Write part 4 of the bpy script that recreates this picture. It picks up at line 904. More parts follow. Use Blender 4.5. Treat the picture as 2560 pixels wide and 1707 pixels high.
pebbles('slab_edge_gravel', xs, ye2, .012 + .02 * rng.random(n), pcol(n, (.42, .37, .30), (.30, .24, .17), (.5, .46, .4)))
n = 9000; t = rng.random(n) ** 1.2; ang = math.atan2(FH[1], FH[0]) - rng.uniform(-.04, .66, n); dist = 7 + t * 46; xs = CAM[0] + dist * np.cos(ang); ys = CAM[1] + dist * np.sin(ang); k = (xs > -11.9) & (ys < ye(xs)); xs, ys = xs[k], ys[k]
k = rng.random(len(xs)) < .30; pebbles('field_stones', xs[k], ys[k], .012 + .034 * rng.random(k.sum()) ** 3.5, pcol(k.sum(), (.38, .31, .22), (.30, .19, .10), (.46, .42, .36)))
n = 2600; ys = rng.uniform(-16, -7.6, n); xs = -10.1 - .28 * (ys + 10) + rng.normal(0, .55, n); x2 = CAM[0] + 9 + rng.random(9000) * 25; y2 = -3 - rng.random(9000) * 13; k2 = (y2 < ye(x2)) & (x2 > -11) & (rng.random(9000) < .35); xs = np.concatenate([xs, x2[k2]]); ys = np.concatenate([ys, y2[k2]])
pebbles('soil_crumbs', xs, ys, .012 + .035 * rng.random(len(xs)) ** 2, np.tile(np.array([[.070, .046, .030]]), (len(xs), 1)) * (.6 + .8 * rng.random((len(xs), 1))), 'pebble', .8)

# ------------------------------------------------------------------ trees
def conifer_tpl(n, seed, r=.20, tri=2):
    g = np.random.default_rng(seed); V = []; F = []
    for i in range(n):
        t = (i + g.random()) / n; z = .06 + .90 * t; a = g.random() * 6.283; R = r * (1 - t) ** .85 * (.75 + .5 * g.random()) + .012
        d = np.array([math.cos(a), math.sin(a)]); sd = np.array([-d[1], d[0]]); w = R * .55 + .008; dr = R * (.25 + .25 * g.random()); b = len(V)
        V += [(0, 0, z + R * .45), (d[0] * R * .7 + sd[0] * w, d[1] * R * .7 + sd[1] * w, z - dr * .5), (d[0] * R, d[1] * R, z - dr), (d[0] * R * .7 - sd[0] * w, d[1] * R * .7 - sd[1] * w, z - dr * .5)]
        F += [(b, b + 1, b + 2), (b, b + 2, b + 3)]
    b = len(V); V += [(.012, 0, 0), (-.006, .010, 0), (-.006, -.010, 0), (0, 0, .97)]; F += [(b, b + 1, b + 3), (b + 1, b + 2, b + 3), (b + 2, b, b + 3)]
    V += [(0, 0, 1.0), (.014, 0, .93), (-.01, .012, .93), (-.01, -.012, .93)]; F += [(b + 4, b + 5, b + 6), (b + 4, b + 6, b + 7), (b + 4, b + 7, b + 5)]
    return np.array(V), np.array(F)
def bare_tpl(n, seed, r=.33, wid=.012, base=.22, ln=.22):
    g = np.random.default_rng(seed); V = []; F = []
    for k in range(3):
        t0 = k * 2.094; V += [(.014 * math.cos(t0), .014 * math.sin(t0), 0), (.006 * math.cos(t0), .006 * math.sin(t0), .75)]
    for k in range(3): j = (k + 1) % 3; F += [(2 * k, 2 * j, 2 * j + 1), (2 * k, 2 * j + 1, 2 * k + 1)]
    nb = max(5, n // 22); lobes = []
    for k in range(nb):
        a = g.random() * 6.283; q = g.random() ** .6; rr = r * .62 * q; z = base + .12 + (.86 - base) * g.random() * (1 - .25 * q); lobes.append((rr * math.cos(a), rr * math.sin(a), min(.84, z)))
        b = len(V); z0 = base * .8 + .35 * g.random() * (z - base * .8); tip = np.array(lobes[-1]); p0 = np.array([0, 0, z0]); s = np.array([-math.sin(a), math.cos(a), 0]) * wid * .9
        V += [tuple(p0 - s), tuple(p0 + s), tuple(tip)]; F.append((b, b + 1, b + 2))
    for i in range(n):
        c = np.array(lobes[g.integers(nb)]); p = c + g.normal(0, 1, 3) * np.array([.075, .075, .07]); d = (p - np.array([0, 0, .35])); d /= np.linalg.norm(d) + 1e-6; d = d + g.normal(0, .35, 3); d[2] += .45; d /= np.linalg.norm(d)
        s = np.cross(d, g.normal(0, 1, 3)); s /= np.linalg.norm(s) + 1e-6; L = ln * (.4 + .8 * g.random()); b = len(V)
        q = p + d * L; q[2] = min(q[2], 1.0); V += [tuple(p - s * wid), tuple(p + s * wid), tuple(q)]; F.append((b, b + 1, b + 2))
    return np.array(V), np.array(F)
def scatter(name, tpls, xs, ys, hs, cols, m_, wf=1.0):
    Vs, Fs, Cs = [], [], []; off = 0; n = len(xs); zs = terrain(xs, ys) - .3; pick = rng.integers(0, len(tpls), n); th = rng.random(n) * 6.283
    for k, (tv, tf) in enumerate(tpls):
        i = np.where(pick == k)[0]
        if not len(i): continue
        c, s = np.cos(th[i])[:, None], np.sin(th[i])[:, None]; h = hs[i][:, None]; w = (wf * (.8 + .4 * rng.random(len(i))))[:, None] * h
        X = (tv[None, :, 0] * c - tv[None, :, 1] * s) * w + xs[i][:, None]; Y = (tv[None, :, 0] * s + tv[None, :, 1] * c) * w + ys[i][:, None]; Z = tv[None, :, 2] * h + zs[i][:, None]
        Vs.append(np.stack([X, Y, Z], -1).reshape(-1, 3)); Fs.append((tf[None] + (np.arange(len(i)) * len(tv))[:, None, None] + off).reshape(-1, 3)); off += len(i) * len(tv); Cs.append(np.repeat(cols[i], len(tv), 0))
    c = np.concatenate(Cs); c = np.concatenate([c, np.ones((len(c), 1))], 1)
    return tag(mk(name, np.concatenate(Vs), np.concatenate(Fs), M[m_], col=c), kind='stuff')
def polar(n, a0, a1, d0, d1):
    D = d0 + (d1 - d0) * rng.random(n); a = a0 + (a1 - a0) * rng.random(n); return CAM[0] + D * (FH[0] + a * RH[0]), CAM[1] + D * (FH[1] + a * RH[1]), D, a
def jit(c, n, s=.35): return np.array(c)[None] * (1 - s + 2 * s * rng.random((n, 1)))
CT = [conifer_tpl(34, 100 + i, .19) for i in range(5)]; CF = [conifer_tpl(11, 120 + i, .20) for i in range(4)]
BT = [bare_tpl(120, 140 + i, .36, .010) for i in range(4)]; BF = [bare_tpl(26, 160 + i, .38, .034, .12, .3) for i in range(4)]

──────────

• [To do]:
Transcribe every line of the data, exactly as it stands.

• [Result for this exercise]:
Write part 4 of the bpy script that recreates this picture. It picks up at line 904. More parts follow. Use Blender 4.5. Treat the picture as 2560 pixels wide and 1707 pixels high.
pebbles('slab_edge_gravel', xs, ye2, .012 + .02 * rng.random(n), pcol(n, (.42, .37, .30), (.30, .24, .17), (.5, .46, .4)))
n = 9000; t = rng.random(n) ** 1.2; ang = math.atan2(FH[1], FH[0]) - rng.uniform(-.04, .66, n); dist = 7 + t * 46; xs = CAM[0] + dist * np.cos(ang); ys = CAM[1] + dist * np.sin(ang); k = (xs > -11.9) & (ys < ye(xs)); xs, ys = xs[k], ys[k]
k = rng.random(len(xs)) < .30; pebbles('field_stones', xs[k], ys[k], .012 + .034 * rng.random(k.sum()) ** 3.5, pcol(k.sum(), (.38, .31, .22), (.30, .19, .10), (.46, .42, .36)))
n = 2600; ys = rng.uniform(-16, -7.6, n); xs = -10.1 - .28 * (ys + 10) + rng.normal(0, .55, n); x2 = CAM[0] + 9 + rng.random(9000) * 25; y2 = -3 - rng.random(9000) * 13; k2 = (y2 < ye(x2)) & (x2 > -11) & (rng.random(9000) < .35); xs = np.concatenate([xs, x2[k2]]); ys = np.concatenate([ys, y2[k2]])
pebbles('soil_crumbs', xs, ys, .012 + .035 * rng.random(len(xs)) ** 2, np.tile(np.array([[.070, .046, .030]]), (len(xs), 1)) * (.6 + .8 * rng.random((len(xs), 1))), 'pebble', .8)

# ------------------------------------------------------------------ trees
def conifer_tpl(n, seed, r=.20, tri=2):
    g = np.random.default_rng(seed); V = []; F = []
    for i in range(n):
        t = (i + g.random()) / n; z = .06 + .90 * t; a = g.random() * 6.283; R = r * (1 - t) ** .85 * (.75 + .5 * g.random()) + .012
        d = np.array([math.cos(a), math.sin(a)]); sd = np.array([-d[1], d[0]]); w = R * .55 + .008; dr = R * (.25 + .25 * g.random()); b = len(V)
        V += [(0, 0, z + R * .45), (d[0] * R * .7 + sd[0] * w, d[1] * R * .7 + sd[1] * w, z - dr * .5), (d[0] * R, d[1] * R, z - dr), (d[0] * R * .7 - sd[0] * w, d[1] * R * .7 - sd[1] * w, z - dr * .5)]
        F += [(b, b + 1, b + 2), (b, b + 2, b + 3)]
    b = len(V); V += [(.012, 0, 0), (-.006, .010, 0), (-.006, -.010, 0), (0, 0, .97)]; F += [(b, b + 1, b + 3), (b + 1, b + 2, b + 3), (b + 2, b, b + 3)]
    V += [(0, 0, 1.0), (.014, 0, .93), (-.01, .012, .93), (-.01, -.012, .93)]; F += [(b + 4, b + 5, b + 6), (b + 4, b + 6, b + 7), (b + 4, b + 7, b + 5)]
    return np.array(V), np.array(F)
def bare_tpl(n, seed, r=.33, wid=.012, base=.22, ln=.22):
    g = np.random.default_rng(seed); V = []; F = []
    for k in range(3):
        t0 = k * 2.094; V += [(.014 * math.cos(t0), .014 * math.sin(t0), 0), (.006 * math.cos(t0), .006 * math.sin(t0), .75)]
    for k in range(3): j = (k + 1) % 3; F += [(2 * k, 2 * j, 2 * j + 1), (2 * k, 2 * j + 1, 2 * k + 1)]
    nb = max(5, n // 22); lobes = []
    for k in range(nb):
        a = g.random() * 6.283; q = g.random() ** .6; rr = r * .62 * q; z = base + .12 + (.86 - base) * g.random() * (1 - .25 * q); lobes.append((rr * math.cos(a), rr * math.sin(a), min(.84, z)))
        b = len(V); z0 = base * .8 + .35 * g.random() * (z - base * .8); tip = np.array(lobes[-1]); p0 = np.array([0, 0, z0]); s = np.array([-math.sin(a), math.cos(a), 0]) * wid * .9
        V += [tuple(p0 - s), tuple(p0 + s), tuple(tip)]; F.append((b, b + 1, b + 2))
    for i in range(n):
        c = np.array(lobes[g.integers(nb)]); p = c + g.normal(0, 1, 3) * np.array([.075, .075, .07]); d = (p - np.array([0, 0, .35])); d /= np.linalg.norm(d) + 1e-6; d = d + g.normal(0, .35, 3); d[2] += .45; d /= np.linalg.norm(d)
        s = np.cross(d, g.normal(0, 1, 3)); s /= np.linalg.norm(s) + 1e-6; L = ln * (.4 + .8 * g.random()); b = len(V)
        q = p + d * L; q[2] = min(q[2], 1.0); V += [tuple(p - s * wid), tuple(p + s * wid), tuple(q)]; F.append((b, b + 1, b + 2))
    return np.array(V), np.array(F)
def scatter(name, tpls, xs, ys, hs, cols, m_, wf=1.0):
    Vs, Fs, Cs = [], [], []; off = 0; n = len(xs); zs = terrain(xs, ys) - .3; pick = rng.integers(0, len(tpls), n); th = rng.random(n) * 6.283
    for k, (tv, tf) in enumerate(tpls):
        i = np.where(pick == k)[0]
        if not len(i): continue
        c, s = np.cos(th[i])[:, None], np.sin(th[i])[:, None]; h = hs[i][:, None]; w = (wf * (.8 + .4 * rng.random(len(i))))[:, None] * h
        X = (tv[None, :, 0] * c - tv[None, :, 1] * s) * w + xs[i][:, None]; Y = (tv[None, :, 0] * s + tv[None, :, 1] * c) * w + ys[i][:, None]; Z = tv[None, :, 2] * h + zs[i][:, None]
        Vs.append(np.stack([X, Y, Z], -1).reshape(-1, 3)); Fs.append((tf[None] + (np.arange(len(i)) * len(tv))[:, None, None] + off).reshape(-1, 3)); off += len(i) * len(tv); Cs.append(np.repeat(cols[i], len(tv), 0))
    c = np.concatenate(Cs); c = np.concatenate([c, np.ones((len(c), 1))], 1)
    return tag(mk(name, np.concatenate(Vs), np.concatenate(Fs), M[m_], col=c), kind='stuff')
def polar(n, a0, a1, d0, d1):
    D = d0 + (d1 - d0) * rng.random(n); a = a0 + (a1 - a0) * rng.random(n); return CAM[0] + D * (FH[0] + a * RH[0]), CAM[1] + D * (FH[1] + a * RH[1]), D, a
def jit(c, n, s=.35): return np.array(c)[None] * (1 - s + 2 * s * rng.random((n, 1)))
CT = [conifer_tpl(34, 100 + i, .19) for i in range(5)]; CF = [conifer_tpl(11, 120 + i, .20) for i in range(4)]
BT = [bare_tpl(120, 140 + i, .36, .010) for i in range(4)]; BF = [bare_tpl(26, 160 + i, .38, .034, .12, .3) for i in range(4)]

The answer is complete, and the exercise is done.